Given forty-five minutes to get the crowd pumped, Anderson grabbed the mic and delivered her track “Push,” a track off her 2017 EP, Broke Royalty, featuring fellow Michigander multidisciplinary artist, Tunde Olaniran. The track opens with the line, “From start to the finish I’m in it,” and Anderson proved that throughout her set.
Pausing to catch a breath before her single, “Monster,” Anderson convinced the crowd to scream along, to be “loud, not pretty,” she said, in an empowerment pull that humbly won over the already captivated room.

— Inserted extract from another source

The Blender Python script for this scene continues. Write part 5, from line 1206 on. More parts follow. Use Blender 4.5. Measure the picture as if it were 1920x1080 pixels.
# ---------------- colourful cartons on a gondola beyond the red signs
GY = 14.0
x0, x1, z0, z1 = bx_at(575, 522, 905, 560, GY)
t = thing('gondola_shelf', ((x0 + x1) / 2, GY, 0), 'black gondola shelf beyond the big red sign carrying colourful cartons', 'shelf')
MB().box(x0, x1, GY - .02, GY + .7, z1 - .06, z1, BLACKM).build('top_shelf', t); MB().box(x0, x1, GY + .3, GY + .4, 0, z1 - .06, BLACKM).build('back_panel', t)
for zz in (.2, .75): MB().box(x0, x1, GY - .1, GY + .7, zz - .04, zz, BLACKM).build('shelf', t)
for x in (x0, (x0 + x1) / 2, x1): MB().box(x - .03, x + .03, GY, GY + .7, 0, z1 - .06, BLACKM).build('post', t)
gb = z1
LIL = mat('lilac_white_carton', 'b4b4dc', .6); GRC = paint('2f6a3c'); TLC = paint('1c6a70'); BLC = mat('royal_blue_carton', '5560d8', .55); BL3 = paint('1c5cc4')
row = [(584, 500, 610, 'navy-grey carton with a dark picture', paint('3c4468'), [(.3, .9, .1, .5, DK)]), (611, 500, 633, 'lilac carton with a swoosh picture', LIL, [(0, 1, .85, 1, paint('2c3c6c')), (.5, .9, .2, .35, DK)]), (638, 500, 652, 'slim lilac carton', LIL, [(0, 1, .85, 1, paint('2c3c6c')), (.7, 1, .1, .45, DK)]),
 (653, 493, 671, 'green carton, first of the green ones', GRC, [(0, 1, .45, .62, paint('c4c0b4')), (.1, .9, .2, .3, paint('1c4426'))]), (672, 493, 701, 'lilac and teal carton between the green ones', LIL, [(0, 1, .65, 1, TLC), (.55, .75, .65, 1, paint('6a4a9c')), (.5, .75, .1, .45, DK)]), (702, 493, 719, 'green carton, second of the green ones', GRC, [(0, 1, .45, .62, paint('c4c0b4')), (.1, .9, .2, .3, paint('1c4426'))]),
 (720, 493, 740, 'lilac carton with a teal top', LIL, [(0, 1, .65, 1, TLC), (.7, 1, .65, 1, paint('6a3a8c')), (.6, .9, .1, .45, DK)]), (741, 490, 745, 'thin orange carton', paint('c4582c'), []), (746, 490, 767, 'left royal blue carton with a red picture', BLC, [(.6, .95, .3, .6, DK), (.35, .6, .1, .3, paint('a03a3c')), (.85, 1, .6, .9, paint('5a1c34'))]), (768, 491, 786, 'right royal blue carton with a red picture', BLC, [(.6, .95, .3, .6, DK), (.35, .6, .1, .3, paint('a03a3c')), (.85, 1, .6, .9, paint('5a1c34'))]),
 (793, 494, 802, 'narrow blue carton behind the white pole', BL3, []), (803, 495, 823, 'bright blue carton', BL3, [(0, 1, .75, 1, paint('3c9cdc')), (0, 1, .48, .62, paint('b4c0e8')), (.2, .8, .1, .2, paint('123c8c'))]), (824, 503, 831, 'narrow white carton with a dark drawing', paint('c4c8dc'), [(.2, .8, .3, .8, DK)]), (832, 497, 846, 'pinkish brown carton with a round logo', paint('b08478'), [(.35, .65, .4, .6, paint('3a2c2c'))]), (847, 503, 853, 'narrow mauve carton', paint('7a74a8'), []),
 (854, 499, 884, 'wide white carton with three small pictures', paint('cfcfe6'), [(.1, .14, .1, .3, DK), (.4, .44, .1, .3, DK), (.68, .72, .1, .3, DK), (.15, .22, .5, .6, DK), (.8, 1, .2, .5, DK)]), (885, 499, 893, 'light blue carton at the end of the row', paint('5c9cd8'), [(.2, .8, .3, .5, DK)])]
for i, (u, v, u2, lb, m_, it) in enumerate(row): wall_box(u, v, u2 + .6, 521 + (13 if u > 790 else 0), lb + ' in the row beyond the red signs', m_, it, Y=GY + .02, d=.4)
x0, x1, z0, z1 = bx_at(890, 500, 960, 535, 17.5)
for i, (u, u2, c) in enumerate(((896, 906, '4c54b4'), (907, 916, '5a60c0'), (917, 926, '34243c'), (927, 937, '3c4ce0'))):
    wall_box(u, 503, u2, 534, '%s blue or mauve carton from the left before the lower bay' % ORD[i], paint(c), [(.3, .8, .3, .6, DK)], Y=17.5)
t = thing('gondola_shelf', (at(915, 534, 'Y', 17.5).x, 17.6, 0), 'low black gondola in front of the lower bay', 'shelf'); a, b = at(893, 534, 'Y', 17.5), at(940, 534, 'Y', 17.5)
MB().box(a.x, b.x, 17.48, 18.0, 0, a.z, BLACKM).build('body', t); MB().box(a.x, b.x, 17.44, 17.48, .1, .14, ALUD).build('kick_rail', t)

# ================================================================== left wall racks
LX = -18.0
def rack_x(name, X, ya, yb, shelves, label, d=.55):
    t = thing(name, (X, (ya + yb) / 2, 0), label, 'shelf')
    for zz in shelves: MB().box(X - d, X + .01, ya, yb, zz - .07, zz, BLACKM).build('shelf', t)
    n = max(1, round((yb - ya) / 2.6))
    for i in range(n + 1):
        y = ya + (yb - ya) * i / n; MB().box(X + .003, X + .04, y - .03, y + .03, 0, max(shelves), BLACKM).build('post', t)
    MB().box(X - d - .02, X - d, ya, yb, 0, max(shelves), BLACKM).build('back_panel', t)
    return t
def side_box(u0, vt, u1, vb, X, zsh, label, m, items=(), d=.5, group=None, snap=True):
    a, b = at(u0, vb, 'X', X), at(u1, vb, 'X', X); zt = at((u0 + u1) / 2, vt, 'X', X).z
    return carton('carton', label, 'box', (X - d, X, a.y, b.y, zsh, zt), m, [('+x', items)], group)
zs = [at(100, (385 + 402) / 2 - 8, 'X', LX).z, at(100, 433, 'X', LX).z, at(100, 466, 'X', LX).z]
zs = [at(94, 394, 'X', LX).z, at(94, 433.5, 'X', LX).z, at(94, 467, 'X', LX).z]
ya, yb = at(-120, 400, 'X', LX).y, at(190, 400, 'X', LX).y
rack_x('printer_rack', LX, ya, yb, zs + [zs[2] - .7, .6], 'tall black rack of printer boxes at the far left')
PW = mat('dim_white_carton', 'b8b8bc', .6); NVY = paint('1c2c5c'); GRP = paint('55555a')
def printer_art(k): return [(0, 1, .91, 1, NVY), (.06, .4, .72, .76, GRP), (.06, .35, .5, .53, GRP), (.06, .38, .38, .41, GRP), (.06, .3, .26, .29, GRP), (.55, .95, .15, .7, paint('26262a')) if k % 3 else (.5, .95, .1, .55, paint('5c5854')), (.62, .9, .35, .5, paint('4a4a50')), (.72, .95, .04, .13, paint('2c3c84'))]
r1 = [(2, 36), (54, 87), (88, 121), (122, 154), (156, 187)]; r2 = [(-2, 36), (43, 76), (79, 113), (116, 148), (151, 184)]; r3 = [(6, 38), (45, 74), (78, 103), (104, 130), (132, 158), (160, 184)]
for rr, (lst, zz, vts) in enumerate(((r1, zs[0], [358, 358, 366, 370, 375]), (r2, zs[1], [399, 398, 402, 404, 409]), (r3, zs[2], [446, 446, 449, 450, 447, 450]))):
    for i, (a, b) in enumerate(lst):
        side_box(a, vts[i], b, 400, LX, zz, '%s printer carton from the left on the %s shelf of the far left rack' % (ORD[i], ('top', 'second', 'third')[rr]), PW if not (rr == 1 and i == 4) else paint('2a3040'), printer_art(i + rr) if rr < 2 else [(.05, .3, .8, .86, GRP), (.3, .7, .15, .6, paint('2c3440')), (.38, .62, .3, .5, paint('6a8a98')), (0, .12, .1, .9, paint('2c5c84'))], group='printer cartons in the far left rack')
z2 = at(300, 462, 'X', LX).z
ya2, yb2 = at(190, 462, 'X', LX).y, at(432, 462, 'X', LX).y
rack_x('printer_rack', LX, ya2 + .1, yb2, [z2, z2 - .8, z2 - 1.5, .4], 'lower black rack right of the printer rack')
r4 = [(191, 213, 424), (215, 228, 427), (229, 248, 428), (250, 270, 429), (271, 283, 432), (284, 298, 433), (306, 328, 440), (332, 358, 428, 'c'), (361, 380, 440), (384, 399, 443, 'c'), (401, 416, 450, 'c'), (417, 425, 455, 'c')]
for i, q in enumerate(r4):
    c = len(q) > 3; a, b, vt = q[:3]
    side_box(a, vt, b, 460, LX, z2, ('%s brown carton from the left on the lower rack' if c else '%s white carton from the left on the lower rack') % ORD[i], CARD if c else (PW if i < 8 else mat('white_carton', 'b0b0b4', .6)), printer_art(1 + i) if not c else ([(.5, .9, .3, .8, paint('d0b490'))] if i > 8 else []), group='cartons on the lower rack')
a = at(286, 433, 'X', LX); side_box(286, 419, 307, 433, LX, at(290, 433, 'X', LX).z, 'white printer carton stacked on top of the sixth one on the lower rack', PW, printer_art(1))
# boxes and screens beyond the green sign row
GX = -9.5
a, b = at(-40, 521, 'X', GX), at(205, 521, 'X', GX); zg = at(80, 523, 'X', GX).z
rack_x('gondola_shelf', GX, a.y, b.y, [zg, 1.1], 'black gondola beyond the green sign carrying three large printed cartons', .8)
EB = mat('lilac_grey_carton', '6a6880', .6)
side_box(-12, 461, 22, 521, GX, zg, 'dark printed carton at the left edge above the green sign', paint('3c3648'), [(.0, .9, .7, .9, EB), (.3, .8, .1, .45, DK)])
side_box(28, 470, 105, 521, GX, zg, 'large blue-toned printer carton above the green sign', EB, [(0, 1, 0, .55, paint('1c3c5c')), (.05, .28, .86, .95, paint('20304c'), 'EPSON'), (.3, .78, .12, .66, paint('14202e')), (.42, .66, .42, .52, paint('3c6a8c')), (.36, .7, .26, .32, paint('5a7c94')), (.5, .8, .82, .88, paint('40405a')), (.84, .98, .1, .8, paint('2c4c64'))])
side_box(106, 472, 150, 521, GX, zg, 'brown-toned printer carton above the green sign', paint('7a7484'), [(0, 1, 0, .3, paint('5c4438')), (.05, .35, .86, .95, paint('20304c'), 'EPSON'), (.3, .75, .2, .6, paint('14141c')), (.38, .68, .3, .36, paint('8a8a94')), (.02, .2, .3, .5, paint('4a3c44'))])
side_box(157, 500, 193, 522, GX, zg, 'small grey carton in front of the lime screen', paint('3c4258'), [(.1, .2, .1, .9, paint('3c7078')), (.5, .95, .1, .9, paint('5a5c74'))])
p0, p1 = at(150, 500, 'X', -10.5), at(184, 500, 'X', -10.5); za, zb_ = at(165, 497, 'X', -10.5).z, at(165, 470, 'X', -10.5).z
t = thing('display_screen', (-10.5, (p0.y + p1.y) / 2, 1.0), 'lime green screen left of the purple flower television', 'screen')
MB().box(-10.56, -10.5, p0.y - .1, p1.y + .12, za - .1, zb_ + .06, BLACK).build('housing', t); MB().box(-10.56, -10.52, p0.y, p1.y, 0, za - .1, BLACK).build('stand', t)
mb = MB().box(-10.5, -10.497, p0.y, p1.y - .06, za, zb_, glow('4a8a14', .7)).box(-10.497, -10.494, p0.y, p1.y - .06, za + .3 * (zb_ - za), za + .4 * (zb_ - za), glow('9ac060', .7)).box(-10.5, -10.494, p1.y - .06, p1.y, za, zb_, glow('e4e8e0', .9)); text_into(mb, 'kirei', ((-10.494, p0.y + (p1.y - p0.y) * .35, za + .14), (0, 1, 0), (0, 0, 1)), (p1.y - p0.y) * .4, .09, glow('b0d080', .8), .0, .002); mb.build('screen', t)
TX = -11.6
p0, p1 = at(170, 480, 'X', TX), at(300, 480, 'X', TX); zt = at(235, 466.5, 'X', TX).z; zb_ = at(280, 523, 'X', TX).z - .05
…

After the first few tracks, “Find What You’re Looking For,” from the 2015
Small Victories EP, brought the beats down for a moment, but with delivery no less intense, the crowd clapping along, singing a chorus that rang through the rafters.
Eastwood’s tracks push pop boundaries and experiment with worldly influences. Tropical vibes rang through “Sober,” a track Anderson said “has nothing to do with drugs or alcohol,” but is instead about being in love. And on the vintage-tinged “Rewind,” Anderson’s photographer pumped out the crowd with thrilling dance moves from inside the barricade, the whole room bouncing along, hands in the air.
As the set closed with the defiant anthem “Queen,” Anderson was still going strong, high-kicking, braid-swinging confidence intact.